Ketua Asosiasi Kader Sosio-Ekonomi Strategis (AKSES) Suroto mengatakan jumlah Bantuan Langsung Tunai (BLT) untuk Pedagang Kaki Lima/Pemilik Warung (PKLW) dan nelayan pada 2022 terlalu kecil jika dibandingkan dengan bantuan restrukturisasi untuk korporasi besar. Menurutnya, uang negara yang jumlahnya ratusan triliun, saat ini mandeg di perbankan dalam bentuk dana penempatan dan modal penyertaan. Sehingga, program restrukturisasi UMKM yang saat ini ada sebaiknya dikonversi dalam bentuk BLT langsung ke usaha mikro dan kecil.
Saat usaha mikro mengalami puncak krisis pada 2020, sektor tersebut hanya mendapatkan jatah penyaluran kredit sebesar tiga persen dari total rasio kredit perbankan. Dari total penyaluran kredit perbankan kepada UMKM, disebut hanya tersalurkan sebesar 19,75 persen atau tak mencapai kuota minimal realisasi kredit minimal 20 persen sebagaimana Peraturan Bank Indonesia (PBI). Kebanyakan (penyaluran kredit) larinya ke usaha menengah yang merupakan quasi company dari usaha besar juga.

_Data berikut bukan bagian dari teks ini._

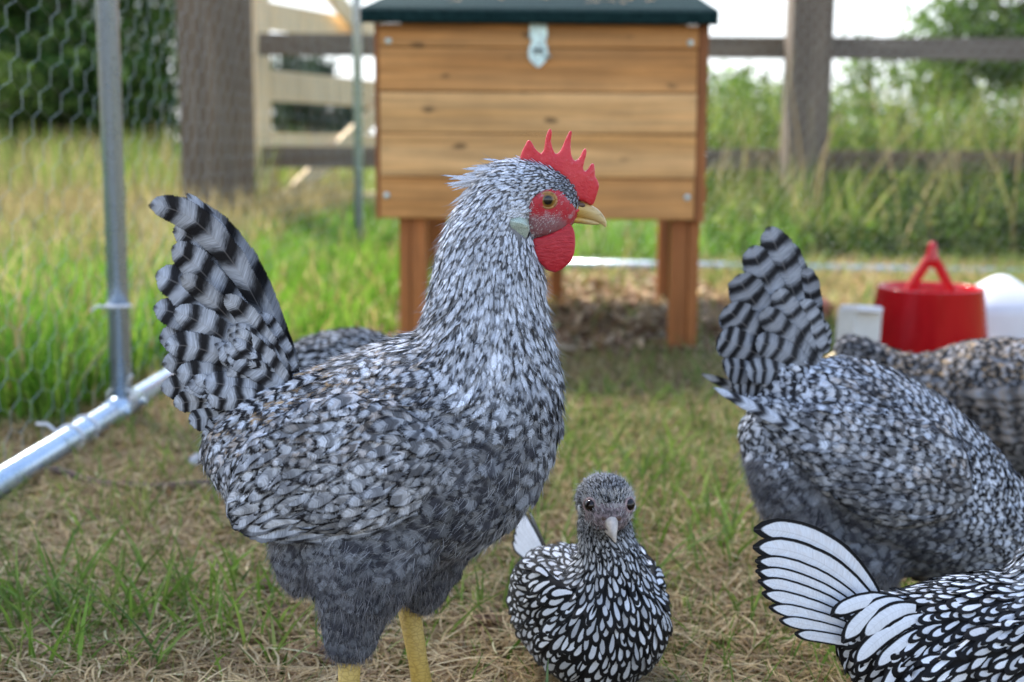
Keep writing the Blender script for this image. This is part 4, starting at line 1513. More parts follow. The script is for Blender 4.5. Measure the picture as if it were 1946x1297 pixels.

Suroto menuturkan, seharusnya bentuk alokasi fiskal permanen yang diberikan ialah dalam bentuk Pendapatan Minimum Warga (Universal Basic Income). Hal ini mempertimbangkan banyaknya usaha mikro yang masuk ke dalam kategori rentan miskin, sehingga menciptakan masalah struktural karena ada ketimpangan pendapatan dengan kategori menengah ke atas. Atas hal itu, bantuan yang diberikan kepada pelaku UMKM dinilai tak bisa hanya diselesaikan secara insidental dan karitatif.